Yahoo Inc. filed a lawsuit against Mforma Group Inc., claiming the mobile game-maker is stealing company secrets as it hires seven former Yahoo employees.
The Internet giant is suing both Mforma and the former workers, saying it will seek an injunction in a California Superior Court to prevent the employees from using Yahoo technology designed to deliver content to wireless phones.
The suit also seeks unspecified monetary damages.
Judge William J. Elfving granted Yahoo an early victory in the case last week, issuing a temporary restraining order that prevents the employees from accessing or using Yahoo’s proprietary technology.
Former Yahoo employee Michael Temkin, who is named in the lawsuit, was recently installed as Mforma’s vice president of engineering. The mobile publisher, which denies the allegations, responded to news of the suit by issuing a statement touting its new hires.
“Mforma has the most compelling and forward-looking vision of any player in the mobile content industry-and what motivates me as an engineer is to be with a company that is looking to the future, as opposed to the past,” Temkin said in a prepared statement, taking a thinly veiled swipe at his former employer. “We could not resist the opportunity to work here and be part of this very special team.”
Yahoo filed a 38-page complaint against Mforma, claiming that Temkin and six others last year “began plotting to systematically and illicitly acquire and misappropriate Yahoo’s trade secrets, and illegally raid Yahoo’s employee base through a targeted campaign.” The document includes excerpts from more than two dozen instant-messaging conversations the company claims took place between the defendants during their tenure at Yahoo.
At the heart of the case is Yahoo’s new server-side platform designed to deliver mobile-optimized, updateable content to phones in a way that simplifies the development process. Mforma, lacking such technology, began recruiting Yahoo manager David Chang, who had access to proprietary data concerning the platform, according to the filing.
Chang accepted a position at Mforma and, in leaving Yahoo, “surreptitiously copied over two gigabytes (comprising tens of thousands of pages) of confidential and proprietary Yahoo! Mobile documents, data, communications and contacts” onto his personal computer, Yahoo claims.

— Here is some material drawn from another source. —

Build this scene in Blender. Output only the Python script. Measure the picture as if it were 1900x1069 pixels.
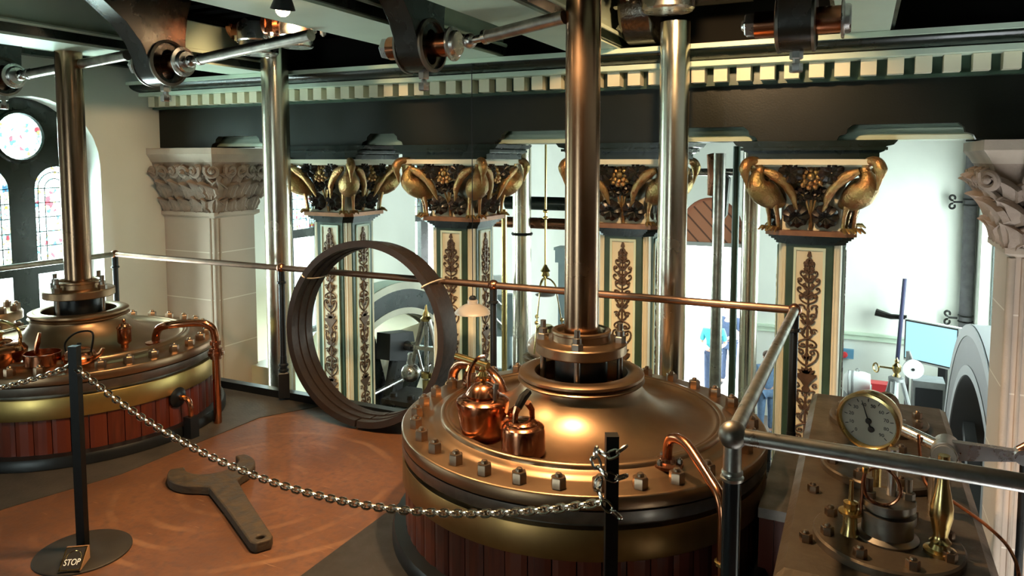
import bpy, bmesh, math, random
from mathutils import Vector, Matrix, Quaternion
PI = math.pi
S = bpy.context.scene
for o in list(bpy.data.objects):
    bpy.data.objects.remove(o, do_unlink=True)
COL = S.collection

# ---------------------------------------------------------------- camera, world, lights, exposure
cam = bpy.data.cameras.new('camera')
cam.sensor_width = 36.0
cam.lens = 36.0 * 1362.43 / 1900.0
cam.shift_y = -(534.5 - 398.29) / 1900.0
cam.clip_start = 0.05
cam_o = bpy.data.objects.new('camera', cam)
COL.objects.link(cam_o)
cam_o.location = (0, 0, 1.65)
cam_o.rotation_euler = (PI / 2 - 0.0743, 0, 0.4448)
S.camera = cam_o

W = bpy.data.worlds.new('sky')
S.world = W
W.use_nodes = True
bg = W.node_tree.nodes['Background']
bg.inputs[0].default_value = (0.90, 0.97, 1.0, 1)
bg.inputs[1].default_value = 6.0

S.view_settings.view_transform = 'Standard'
S.view_settings.look = 'None'
S.view_settings.gamma = 1.0
S.view_settings.use_curve_mapping = False
S.view_settings.exposure = 0.72
S.cycles.use_denoising = True
S.cycles.max_bounces = 8
S.cycles.transparent_max_bounces = 16
S.cycles.sample_clamp_indirect = 6.0
S.cycles.caustics_reflective = False
S.cycles.caustics_refractive = False


def area_light(name, loc, direction, sx, sy, power, col):
    l = bpy.data.lights.new(name, 'AREA')
    l.shape = 'RECTANGLE'
    l.size, l.size_y = sx, sy
    l.energy = power
    l.color = col
    o = bpy.data.objects.new(name, l)
    COL.objects.link(o)
    o.location = loc
    o.rotation_euler = Vector(direction).to_track_quat('-Z', 'Y').to_euler()
    return o


def spot(name, loc, target, power, angle, col=(1.0, 0.62, 0.30), r=0.05, blend=0.5):
    l = bpy.data.lights.new(name, 'SPOT')
    l.energy = power
    l.color = col
    l.spot_size = math.radians(angle)
    l.spot_blend = blend
    l.shadow_soft_size = r
    o = bpy.data.objects.new(name, l)
    COL.objects.link(o)
    o.location = loc
    o.rotation_euler = (Vector(target) - Vector(loc)).to_track_quat('-Z', 'Y').to_euler()
    return o


DAY = (0.86, 0.97, 1.0)
# area lights for daylight outside the windows, some of them unseen and added
for yy, pw in ((0.6, 15), (3.49, 300), (6.38, 190), (9.27, 150)):
    area_light('daylight', (-6.35, yy, 0.3), (1, 0, -0.1), 1.3, 3.4, pw, DAY)
for yy, pw in ((7.2, 300), (10.4, 260), (13.6, 200)):
    area_light('daylight', (2.55, yy, 0.2), (-1, 0, -0.1), 1.5, 3.8, pw, DAY)
area_light('daylight', (-2.75, 16.6, -1.4), (0, -1, 0), 1.4, 2.6, 90, DAY)
# added weak fill at an unseen window behind the camera
area_light('daylight', (-2.4, -2.75, 1.0), (0, 1, -0.1), 1.3, 2.4, 5, DAY)
# warm lamps of the cylinder floor
WARM = (1.0, 0.65, 0.33)
LAMPS = [((-2.17, 2.36, 2.20), (-2.70, 2.75, 0.0), 125, 105),
         ((-1.20, 2.60, 2.40), (-1.15, 2.80, 0.5), 190, 115),
         ((-0.72, 3.25, 2.50), (-0.95, 4.6, 1.35), 60, 105),
         ((-3.05, 3.35, 2.48), (-4.1, 4.6, 1.2), 55, 110)]
for lp, tg, pw, an in LAMPS:
    spot('lamp_light', lp, tg, pw, an, WARM)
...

Chang then moved the data onto his laptop, according to the complaint, and began recruiting Erik Pavelka, a Yahoo manager, and Temkin, who oversaw development of the proprietary technology.
Temkin, while still at Yahoo, began to recruit those working under him, Yahoo claims.
“I have a question for you which you can’t really talk about,” Temkin wrote in an instant message to a subordinate in December, according to the complaint. “How open would you be to going to a startup?”
The lawsuit claims Temkin and his subordinates “took significant efforts to conceal their actions from Yahoo,” including switching to AOL’s instant- messaging service to discuss sensitive matters. And the document cites instant messages between Chang and Pavelka regarding negotiations between the two companies.
Yahoo sells several Mforma titles on its Internet storefront for mobile content, including X-Men Legends 2: Rise of the Apocalypse and The Italian Job.
“Don’t go into a new agreement with Yahoo-it will take forever,” Pavelka allegedly wrote to Chang in December. “Also, economics w/ Mforma are really good for Mforma right now…. So, keep it that way if possible.”
Most of the communication between defendants cited in the complaint took place over Yahoo Messenger, the company’s public instant-messaging service. A spokeswoman said all communication between Yahoo employees on company networks and computers are archived and can be reviewed.
The service has an optional archiving feature with three settings for public users. Members can opt to save messages over the course of a conversation, save all messages or save none.
Mforma’s Sacks accused Yahoo of hypocrisy, noting the Internet behemoth’s recent legal squabble with Nuance Communications. Nuance filed suit after Yahoo hired a team of its executives in a case that was settled earlier this month.
“While we understand it’s always unpleasant to lose talent, Yahoo has gone too far in wrongfully accusing us of a conspiracy that doesn’t exist,” Sacks said in a prepared statement. “If they are having problems retaining engineers, they should be looking at the internal sources of employee dissatisfaction rather than trying to cover that up with this legal action.”